Gather every line from the entries below that includes "Write".
^^^^^^^^^^^^^^^^
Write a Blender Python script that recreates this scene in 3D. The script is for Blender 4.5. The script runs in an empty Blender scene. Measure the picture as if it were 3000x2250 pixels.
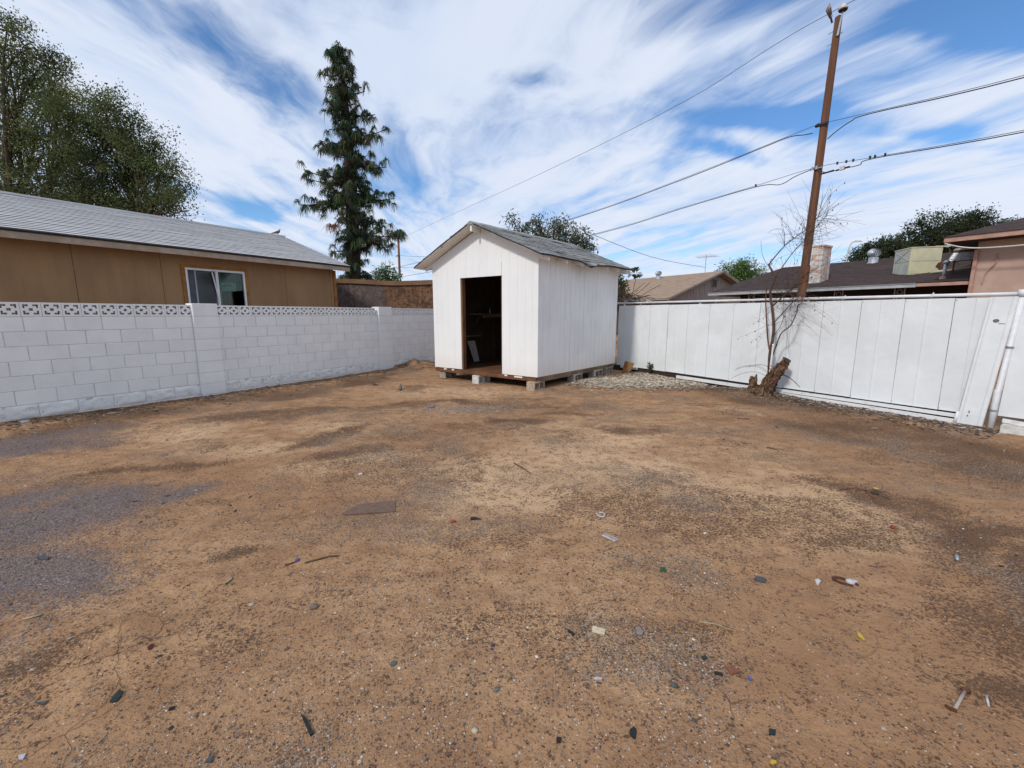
import bpy, math, random
import numpy as np
from mathutils import Vector, Matrix
R = math.radians
rnd = random.Random(7)
npr = np.random.default_rng(11)
scene = bpy.context.scene
COL = scene.collection

# ------------------------------------------------------------------ camera
cam = bpy.data.cameras.new("camera")
cam.sensor_width = 36.0
cam.lens = 14.88
cam.clip_start = 0.05
cam.clip_end = 3000
cam_o = bpy.data.objects.new("camera", cam)
COL.objects.link(cam_o)
cam_o.location = (0, 0, 1.47)
cam_o.rotation_euler = (R(90 - 9.342), 0, 0)
scene.camera = cam_o

# ------------------------------------------------------------------ exposure
vs = scene.view_settings
vs.view_transform = 'Standard'
vs.look = 'None'
vs.exposure = 0.13
vs.gamma = 1.0
vs.use_curve_mapping = False

scene.cycles.max_bounces = 5; scene.cycles.diffuse_bounces = 3; scene.cycles.glossy_bounces = 2; scene.cycles.transmission_bounces = 3; scene.cycles.transparent_max_bounces = 6
scene.cycles.caustics_reflective = False; scene.cycles.caustics_refractive = False

# ------------------------------------------------------------------ sun
SUN_EL = 40.0
SUN_AZ = 221.5          # compass-like: degrees clockwise from +Y, sun stands behind the camera to the left
sd = Vector((math.sin(R(SUN_AZ)) * math.cos(R(SUN_EL)), math.cos(R(SUN_AZ)) * math.cos(R(SUN_EL)), math.sin(R(SUN_EL))))
sun = bpy.data.lights.new("sun", 'SUN')
sun.energy = 2.0
sun.angle = R(6.0)      # veiled by thin cirrus
sun.color = (1.0, 0.955, 0.89)
sun_o = bpy.data.objects.new("sun", sun)
COL.objects.link(sun_o)
sun_o.location = (-20, -20, 30)
sun_o.rotation_euler = sd.to_track_quat('Z', 'Y').to_euler()

# ------------------------------------------------------------------ node helper
class NT:
    def __init__(s, tree): s.t = tree; s.n = tree.nodes; s.l = tree.links
    def new(s, typ, **kw):
        n = s.n.new(typ)
        for k, v in kw.items(): setattr(n, k, v)
        return n
    def put(s, sock, v):
        if isinstance(v, bpy.types.NodeSocket): s.l.new(v, sock)
        elif v is not None:
            if isinstance(v, (tuple, list)) and len(v) == 3 and sock.type == 'RGBA': v = (*v, 1.0)
            sock.default_value = v
    def math(s, op, a, b=None, c=None, clamp=False):
        n = s.new('ShaderNodeMath', operation=op, use_clamp=clamp)
        s.put(n.inputs[0], a); s.put(n.inputs[1], b)
        if c is not None: s.put(n.inputs[2], c)
        return n.outputs[0]
    def vmath(s, op, a, b=None):
        n = s.new('ShaderNodeVectorMath', operation=op)
        s.put(n.inputs[0], a)
        if b is not None: s.put(n.inputs[1], b)
        return n.outputs['Value'] if op in ('LENGTH', 'DOT_PRODUCT', 'DISTANCE') else n.outputs[0]
    def mix(s, f, a, b, blend='MIX'):
        n = s.new('ShaderNodeMix', data_type='RGBA', blend_type=blend)
        s.put(n.inputs[0], f); s.put(n.inputs[6], a); s.put(n.inputs[7], b)
        return n.outputs[2]
    def noise(s, vec, scale, detail=4, rough=0.55, dist=0.0, color=False):
        n = s.new('ShaderNodeTexNoise')
        if vec is not None: s.put(n.inputs['Vector'], vec)
        s.put(n.inputs['Scale'], scale); s.put(n.inputs['Detail'], detail); s.put(n.inputs['Roughness'], rough); s.put(n.inputs['Distortion'], dist)
        return n.outputs['Color'] if color else n.outputs[0]
    def voro(s, vec, scale, feature='F1', rand=1.0):
        n = s.new('ShaderNodeTexVoronoi', feature=feature)
        if vec is not None: s.put(n.inputs['Vector'], vec)
        s.put(n.inputs['Scale'], scale); s.put(n.inputs['Randomness'], rand)
        return n
    def ramp(s, v, a, b, lo=0.0, hi=1.0, smooth=True):
        n = s.new('ShaderNodeMapRange', interpolation_type='SMOOTHSTEP' if smooth else 'LINEAR')
        s.put(n.inputs[0], v); s.put(n.inputs[1], a); s.put(n.inputs[2], b); s.put(n.inputs[3], lo); s.put(n.inputs[4], hi)
        return n.outputs[0]
    def sep(s, v):
        n = s.new('ShaderNodeSeparateXYZ'); s.put(n.inputs[0], v); return n.outputs
    def comb(s, x, y, z):
        n = s.new('ShaderNodeCombineXYZ'); s.put(n.inputs[0], x); s.put(n.inputs[1], y); s.put(n.inputs[2], z); return n.outputs[0]
    def map(s, v, loc=(0, 0, 0), rot=(0, 0, 0), scale=(1, 1, 1)):
        n = s.new('ShaderNodeMapping'); s.put(n.inputs[0], v)
        n.inputs[1].default_value = loc; n.inputs[2].default_value = rot; n.inputs[3].default_value = scale
        return n.outputs[0]
    def bump(s, h, strength, dist, normal=None):
        n = s.new('ShaderNodeBump'); n.inputs['Strength'].default_value = strength; n.inputs['Distance'].default_value = dist
        s.put(n.inputs['Height'], h)
        if normal is not None: s.put(n.inputs['Normal'], normal)
        return n.outputs[0]

# ------------------------------------------------------------------ sky
CLOUDS = [(-0.92, 1.50, 0.30, 0.62, -8, -0.19), (0.07, 1.58, 0.26, 0.14, 30, -0.10), (0.62, 1.28, 0.50, 0.16, 0, -0.20), (1.30, 1.40, 0.50, 0.18, 35, -0.30),
          (1.12, 1.80, 0.56, 0.15, 30, -0.25), (0.97, 2.10, 0.34, 0.16, 10, -0.18), (-1.60, 2.9, 0.35, 0.4, 0, -0.20), (1.75, 1.80, 0.30, 0.15, 20, -0.16), (-0.55, 2.35, 0.2, 0.3, 0, -0.10),
          (-0.35, 1.55, 0.45, 0.6, 0, 0.10), (-1.5, 1.6, 0.5, 0.7, 0, 0.10), (1.6, 2.9, 0.9, 0.8, 0, 0.10)]
world = bpy.data.worlds.new("World")
scene.world = world
world.use_nodes = True
W = NT(world.node_tree)
W.n.clear()
tc = W.new('ShaderNodeTexCoord')
dirv = W.vmath('NORMALIZE', tc.outputs['Generated'])
dx, dy, dz = W.sep(dirv)
sky = W.new('ShaderNodeTexSky', sky_type='NISHITA', sun_disc=False)
sky.sun_elevation = R(SUN_EL)
sky.sun_rotation = R(SUN_AZ)
sky.air_density = 1.0; sky.dust_density = 0.2; sky.ozone_density = 2.5
bg1 = W.new('ShaderNodeBackground'); W.put(bg1.inputs[0], W.mix(1.0, sky.outputs[0], (0.72, 1.0, 1.24), 'MULTIPLY')); bg1.inputs[1].default_value = 0.115
den = W.math('ADD', W.math('MAXIMUM', dz, 0.0), 0.10)
u = W.math('DIVIDE', dx, den); v = W.math('DIVIDE', dy, den)
vr = W.new('ShaderNodeVectorRotate', rotation_type='Z_AXIS'); W.put(vr.inputs['Vector'], W.comb(u, v, 0.0)); vr.inputs['Center'].default_value = (-0.65, 1.6, 0)
W.put(vr.inputs['Angle'], W.ramp(u, -1.05, -0.25, R(6), R(-26)))     # the streaks fan round: steep on the left, lying down on the right
uvr = vr.outputs[0]
warp = W.noise(uvr, 0.9, 2, 0.5, color=True)
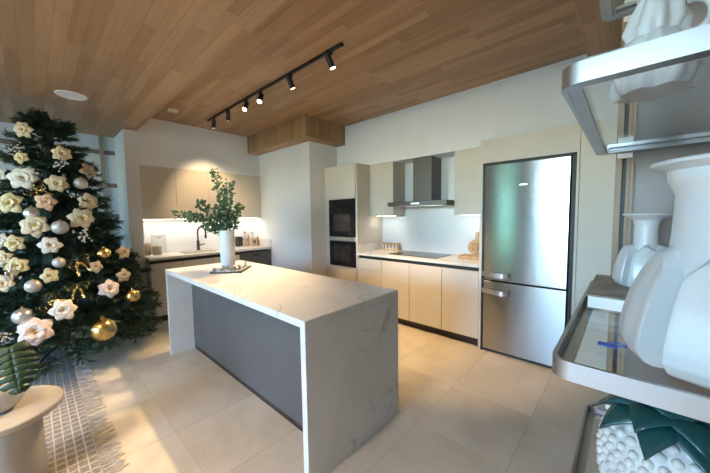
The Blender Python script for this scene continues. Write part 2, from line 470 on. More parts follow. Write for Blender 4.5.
# ------------------------------------------------------------------ island
ix0, ix1, iy0, iy1 = -3.576, -1.198, 0.909, 1.748
t = thing('kitchen_island', 'white veined stone waterfall kitchen island with dark grey front panel', 'kitchen island', ((ix0 + ix1) / 2, (iy0 + iy1) / 2, 0))
TH = 0.042
MB().box(ix0, ix1, iy0, iy1, WT - TH, WT, .003).build('worktop', 'quartz', t)
MB().box(ix0, ix0 + TH, iy0, iy1, 0, WT - TH, .002).build('waterfall_panel', 'quartz', t)
MB().box(ix1 - TH, ix1, iy0, iy1, 0, WT - TH, .002).build('waterfall_panel', 'quartz', t)
GP = iy0 + .235
o = MB().box(ix0 + TH, ix1 - TH, GP, GP + .02, 0.042, WT - TH).build('front_panel', 'grey_panel', t); o['label'] = 'dark grey recessed panel on the near side'
MB().box(ix0 + TH, ix1 - TH, GP + .003, GP + .02, 0, 0.041).build('plinth', 'kick', t)
MB().box(ix0 + TH, ix1 - TH, GP + .02, iy1 - .06, 0.06, WT - TH).build('carcass', 'grey_panel', t)
for k in range(4):
    w = (ix1 - ix0 - 2 * TH) / 4
    MB().box(ix0 + TH + k * w + .002, ix0 + TH + (k + 1) * w - .002, iy1 - .06, iy1 - .04, 0.1, WT - TH - .04, .002).build('door', 'cabinet', t)

# ------------------------------------------------------------------ oven tower + built-in ovens
tx0, tx1 = PX + .003, -2.88
ox0, ox1, oz0, oz1 = -3.47, -2.917, 0.689, 1.709
t = thing('oven_cabinet', 'tall cream cabinet built around the stacked black ovens beside the pillar', 'cabinet', ((tx0 + tx1) / 2, 3.45, 0))
b = MB().box(tx0, ox0, FY + .02, HY, 0.09, UZ1).box(ox1, tx1, FY + .0, HY, 0.09, UZ1)
b.box(ox0, ox1, FY + .02, HY, 0.09, oz0 - .004).box(ox0, ox1, FY + .02, HY, oz1 + .004, UZ1).box(ox0, ox1, HY - .04, HY, oz0, oz1)
b.build('carcass', 'cabinet', t)
MB().box(tx0, tx1 - .02, FY, FY + .02, oz1 + .004, UZ1, .002).build('upper_door', 'cabinet', t)
MB().box(tx0, ox0 - .002, FY, FY + .02, oz0, oz1, .001).build('side_filler', 'cabinet', t)
MB().box(tx0, tx1 - .02, FY, FY + .02, 0.40, oz0 - .004, .002).build('drawer', 'cabinet', t)
MB().box(tx0, tx1 - .02, FY, FY + .02, 0.10, 0.396, .002).build('drawer', 'cabinet', t)
MB().box(tx0, tx1, FY + .07, FY + .09, 0, 0.09).build('plinth', 'kick', t)
zs = 1.105
t = thing('microwave_oven', 'black glass built-in microwave, upper of the two ovens in the tall cabinet', 'oven', ((ox0 + ox1) / 2, FY + .2, zs))
MB().box(ox0 + .002, ox1 - .002, FY + .005, FY + .42, zs + .035, oz1 - .002).build('body', 'black', t)
MB().box(ox0 + .002, ox1 - .002, FY - .018, FY + .005, zs + .035, oz1 - .10, .002).build('door', 'black_glass', t)
MB().box(ox0 + .10, ox1 - .10, FY - .020, FY - .016, zs + .12, oz1 - .22).build('window', 'oven_window', t)
MB().box(ox0 + .002, ox1 - .002, FY - .018, FY + .005, oz1 - .097, oz1 - .002, .002).build('control_panel', 'black_glass', t)
o = MB().box(ox0 + .002, ox1 - .002, FY - .02, FY + .005, zs - .028, zs + .032, .002).build('metal_strip', 'chrome', t); o['label'] = 'brushed silver strip under the door'
t = thing('wall_oven', 'black built-in oven under the silver strip, lower of the two ovens', 'oven', ((ox0 + ox1) / 2, FY + .2, oz0))
MB().box(ox0 + .002, ox1 - .002, FY + .005, FY + .42, oz0 + .002, zs - .032).build('body', 'black', t)
MB().box(ox0 + .002, ox1 - .002, FY - .018, FY + .005, oz0 + .002, zs - .032, .002).build('door', 'black_glass', t)
MB().box(ox0 + .10, ox1 - .10, FY - .020, FY - .016, oz0 + .08, zs - .09).build('window', 'oven_window', t)

# ------------------------------------------------------------------ hob wall: base units, worktop, uppers
gx0 = -1.145
seams = [tx1 + .001, -2.451, -2.012, -1.57, gx0]
names = ['cream drawer unit next to the oven tower, leftmost under the hob worktop', 'cream base cabinet under the left half of the black hob',
         'cream base cabinet under the right half of the black hob', 'cream base cabinet beside the steel fridge']
for k in range(4):
    a, c = seams[k], seams[k + 1]
    t = thing('base_cabinet', names[k], 'cabinet', ((a + c) / 2, 3.45, 0), 'base cabinets on the hob wall')
    MB().box(a, c, FY + .02, HY, 0.10, 0.84).build('carcass', 'cabinet', t)
    if k == 0:
        for z0, z1 in ((0.105, 0.39), (0.394, 0.68), (0.684, 0.835)): MB().box(a + .003, c - .003, FY, FY + .02, z0, z1, .003).build('drawer', 'cabinet', t)
    else: MB().box(a + .003, c - .003, FY, FY + .02, 0.105, 0.835, .0015).build('door', 'cabinet', t)
    MB().box(a, c, FY + .083, FY + .1, 0, 0.10).build('plinth', 'kick', t)
    MB().box(a, c, FY + .03, HY, 0.84, 0.885).build('finger_groove', 'gap', t)
t = thing('hob_worktop', 'white stone worktop holding the black hob', 'worktop', (-2.01, 3.48, 0.885))
MB().box(tx1 + .001, gx0 - .001, FY - .005, HY - .001, 0.886, WT, .002).build('slab', 'quartz', t)
o = MB().box(tx1 + .001, tx1 + .014, FY + .03, HY - .001, WT, WT + .12, .001).build('upstand', 'quartz', t)
S('trim_splashback', MB().box(tx1, gx0, HY - .008, HY, WT + .002, UZ1 - .001), 'splash')

def wall_cab(a, c, label, y0, door_y, handle=False):
    t = thing('wall_cabinet', label, 'cabinet', ((a + c) / 2, (y0 + HY) / 2, UZ0), 'upper cabinets beside the range hood')
    MB().box(a, c, UY + .02, HY - .009, UZ0, UZ1 - .002).build('carcass', 'cabinet', t)
    MB().box(a + .001, c - .001, UY, UY + .02, UZ0 - .004, UZ1 - .002, .0015).build('door', 'cabinet', t)
    MB().box(a + .05, c - .05, UY + .10, UY + .125, UZ0 - .009, UZ0 - .0005).build('light_strip', 'led', t)
    return t
wall_cab(tx1 + .001, -2.451, 'cream upper cabinet left of the range hood', UY, UY)
wall_cab(-1.557, gx0 - .001, 'cream upper cabinet between range hood and fridge', UY, UY)

# hob
t = thing('induction_hob', 'flat black glass hob set on the white worktop', 'hob', (-2.06, 3.53, WT))
MB().box(-2.42, -1.70, 3.30, 3.74, WT + .0005, WT + .008, .002).build('glass_top', 'black_glass', t)
for x, y, r in ((-2.25, 3.41, .085), (-2.25, 3.62, .07), (-1.88, 3.41, .07), (-1.88, 3.62, .095)):
    MB().tube([(x + r * math.cos(a * PI / 18), y + r * math.sin(a * PI / 18), WT + .0078) for a in range(36)], .0012, 4, closed=True).build('cooking_zone', 'alu', t)
# hood
t = thing('range_hood', 'dark steel chimney range hood above the hob', 'range hood', (-2.0, 3.55, 1.58))
MB().box(-2.43, -1.575, 3.30, HY - .009, 1.575, 1.632, .003).build('canopy', 'hood_steel', t)
MB().box(-2.15, -1.875, 3.5, HY - .009, 1.632, UZ1 - .001, .002).build('chimney', 'hood_steel', t)
MB().box(-2.33, -2.03, 3.35, 3.70, 1.570, 1.576).build('grease_filter', 'chrome', t)
MB().box(-1.97, -1.67, 3.35, 3.70, 1.570, 1.576).build('grease_filter', 'chrome', t)
MB().box(-2.06, -1.94, 3.298, 3.302, 1.592, 1.614).build('control_strip', 'chrome', t)
# wall socket right of the chimney
t = thing('wall_socket', 'small white socket plate on the wall beside the hood chimney', 'socket', (-1.64, HY - .01, 1.83))
MB().box(-1.68, -1.60, HY - .018, HY - .0085, 1.79, 1.87, .003).build('plate', 'clip', t)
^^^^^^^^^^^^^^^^
### ANSWER IN FULL
Write a Blender Python script that recreates this scene in 3D. The script is for Blender 4.5. The script runs in an empty Blender scene. Measure the picture as if it were 3000x2250 pixels.
The Blender Python script for this scene continues. Write part 2, from line 470 on. More parts follow. Write for Blender 4.5.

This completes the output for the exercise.